By Dave Lewis, Director, Alpha Insight

Financial technology is evolving at an incredible rate, with new start-ups and ideas constantly emerging. London, especially, is proving to be a hothouse for innovation in the field, with the UK government estimating that the domestic financial technology sector attracted £342 million in investment and generated £20 billion in revenue last year (2014) alone.

Hybridisation of technology means these new companies that spring up are offering solutions across the finance sector – from new and more effective capabilities in monitoring major banks’ business flows, to peer-to-peer lending, or apps that facilitate the transfer of small amounts of money between consumers.
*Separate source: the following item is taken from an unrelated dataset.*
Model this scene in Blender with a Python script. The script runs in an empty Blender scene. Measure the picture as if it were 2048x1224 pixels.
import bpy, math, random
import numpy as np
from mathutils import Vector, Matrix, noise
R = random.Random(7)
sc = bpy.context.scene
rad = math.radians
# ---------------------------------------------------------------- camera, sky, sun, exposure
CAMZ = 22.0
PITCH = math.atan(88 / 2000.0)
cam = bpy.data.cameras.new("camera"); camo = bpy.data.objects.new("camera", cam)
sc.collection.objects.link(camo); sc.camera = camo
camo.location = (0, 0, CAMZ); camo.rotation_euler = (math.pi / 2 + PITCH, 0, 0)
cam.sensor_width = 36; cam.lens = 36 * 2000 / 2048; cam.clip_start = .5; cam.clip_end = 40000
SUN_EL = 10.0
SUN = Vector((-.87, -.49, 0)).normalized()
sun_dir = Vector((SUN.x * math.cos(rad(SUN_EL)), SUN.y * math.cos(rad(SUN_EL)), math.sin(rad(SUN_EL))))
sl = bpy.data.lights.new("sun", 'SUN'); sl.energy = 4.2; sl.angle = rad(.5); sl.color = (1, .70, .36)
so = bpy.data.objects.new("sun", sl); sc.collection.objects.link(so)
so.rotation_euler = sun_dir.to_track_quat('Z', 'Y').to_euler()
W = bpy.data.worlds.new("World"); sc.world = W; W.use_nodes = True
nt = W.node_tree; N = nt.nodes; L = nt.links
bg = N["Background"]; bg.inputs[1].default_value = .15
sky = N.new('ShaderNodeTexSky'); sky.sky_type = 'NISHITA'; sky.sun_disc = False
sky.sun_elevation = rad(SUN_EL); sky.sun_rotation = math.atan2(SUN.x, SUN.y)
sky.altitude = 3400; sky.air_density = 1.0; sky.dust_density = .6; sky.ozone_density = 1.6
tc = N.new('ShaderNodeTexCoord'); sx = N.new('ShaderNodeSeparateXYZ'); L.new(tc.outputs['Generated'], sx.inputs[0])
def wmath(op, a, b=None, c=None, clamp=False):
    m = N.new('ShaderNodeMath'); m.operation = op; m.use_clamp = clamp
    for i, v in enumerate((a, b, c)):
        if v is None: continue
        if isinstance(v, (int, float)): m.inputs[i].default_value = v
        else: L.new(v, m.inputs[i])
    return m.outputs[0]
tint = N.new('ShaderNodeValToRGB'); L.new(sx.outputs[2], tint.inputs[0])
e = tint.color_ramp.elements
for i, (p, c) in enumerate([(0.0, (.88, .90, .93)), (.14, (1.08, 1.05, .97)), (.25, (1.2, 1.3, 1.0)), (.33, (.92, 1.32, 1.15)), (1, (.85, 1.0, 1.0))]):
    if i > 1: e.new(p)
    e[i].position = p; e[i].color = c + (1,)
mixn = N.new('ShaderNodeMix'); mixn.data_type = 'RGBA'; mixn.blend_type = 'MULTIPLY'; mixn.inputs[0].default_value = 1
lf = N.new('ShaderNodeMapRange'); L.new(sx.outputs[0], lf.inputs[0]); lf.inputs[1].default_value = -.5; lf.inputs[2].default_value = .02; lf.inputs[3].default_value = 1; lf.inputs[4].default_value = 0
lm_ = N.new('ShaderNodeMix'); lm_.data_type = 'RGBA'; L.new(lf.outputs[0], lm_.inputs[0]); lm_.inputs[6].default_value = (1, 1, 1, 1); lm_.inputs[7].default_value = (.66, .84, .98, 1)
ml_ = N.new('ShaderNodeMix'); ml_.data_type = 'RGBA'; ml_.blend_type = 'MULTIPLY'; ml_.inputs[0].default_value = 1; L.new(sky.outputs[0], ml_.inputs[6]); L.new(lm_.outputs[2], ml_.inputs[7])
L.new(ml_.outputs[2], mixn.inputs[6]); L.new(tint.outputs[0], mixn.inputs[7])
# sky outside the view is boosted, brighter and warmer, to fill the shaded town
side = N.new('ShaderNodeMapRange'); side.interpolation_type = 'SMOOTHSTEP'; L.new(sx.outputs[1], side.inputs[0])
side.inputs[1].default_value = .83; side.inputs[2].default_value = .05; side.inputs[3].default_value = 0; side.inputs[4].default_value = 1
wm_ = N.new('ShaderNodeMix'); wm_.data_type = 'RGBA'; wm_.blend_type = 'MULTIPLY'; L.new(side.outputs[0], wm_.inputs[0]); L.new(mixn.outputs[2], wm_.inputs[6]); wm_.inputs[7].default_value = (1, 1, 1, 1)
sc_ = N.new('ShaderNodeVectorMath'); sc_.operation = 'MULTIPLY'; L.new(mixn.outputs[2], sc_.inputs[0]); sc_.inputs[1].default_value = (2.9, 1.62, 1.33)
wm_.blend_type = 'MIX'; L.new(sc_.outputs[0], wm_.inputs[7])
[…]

The launch of Apple Pay in the UK in July is also slowly but surely leading to changes in the way consumers pay for goods and services. Major institutions such as Nationwide, Royal Bank of Scotland and Santander signed up immediately and more joined them last month (September).

Clearly, as more technology companies follow Apple and start offering financial services to an increasingly open-minded market, there is a need to protect consumers.

Not only do users subscribe to new services without knowing how the technology works or where its financial pitfalls may be, they often fail to consider where their data is kept and who has access to it. The use of decentralised digital currencies such as Bitcoin, by newer and more disruptive companies, will only add to the risks.

This inevitably means the fintech sector has to be regulated. The question is whether the regulators need to be as heavy-handed as they currently are with banks.

There is already a great deal of concern that the weight of regulation designed to prevent another financial crash or market-wrecking institutional failure is itself inhibiting the efficiency and successful operation of banks around the world.

In order to fulfil the requirements of new regulations such as BCBS239, for instance, major banks have to be incredibly rigorous in their reporting and capable of showing not only that they are achieving compliance but how they go about it. As the deadline for compliance looms in January, many are realising just how much work there is to do and how ill-equipped they are to complete it.

The way to achieve this, of course, is to have constant flow monitoring and a set of alerts based on the right business logic, allowing action to be taken to ensure compliance.

Nonetheless, the sensible approach to regulation has to be one that does not cripple fintech firms as soon as they stick their toes directly into the financial services market. The risk is that regulation will stifle innovation, particularly here in London, where many consumer-facing fintech firms start up. They are attracted to the capital, because, while they can rely on the UK justice system and have access to a vibrant market, they do not have to face the varying burden of legislation across the different states in the US.

Quite apart from fraud and wrong-doing, consider how it would be if a successful fintech company that had millions of subscribers suffered the kind of failure to process hundreds of thousands of payments that afflicted RBS and HSBC in the UK this year.

In the UK, such failures result in official warnings from the regulator and the possibility of very stiff fines. Again, this could be averted by having the right business logic on top of the monitoring tools.

Nevertheless, it is unavoidable that if the services provided by fintech firm include payments, they need to be regulated in a similar way to banks.

Of course, nobody wishes pages of regulation or “regulatory principles” on a company providing a new service that businesses and consumers want. Yet whenever a consumer is involved, he or she must be protected, since the consequences of failure are potentially very damaging not only for the individuals concerned, but for the reputation of the whole sector. The entire field is open to fraud and unfair exploitation if left as a sort of Wild West of finance.

With this in mind, it is to be welcomed that the Financial Conduct Authority in this country has engaged in Project Innovate, seeking to encourage innovation by identifying and remedying policies that act as barriers. It is a balanced approach which involves fintech companies, regulators and disinterested experts in the field and promises the right outcome. Indeed the UK Government is quite properly taking a close interest in this subject, recognising the major role that fintech companies can and will play in the economy.

Whoever is in charge of regulation certainly needs to make sure they develop and maintain a system that protects consumers, offers stability and confidence to established fintech companies and continues to give real opportunities to new entrants and innovators.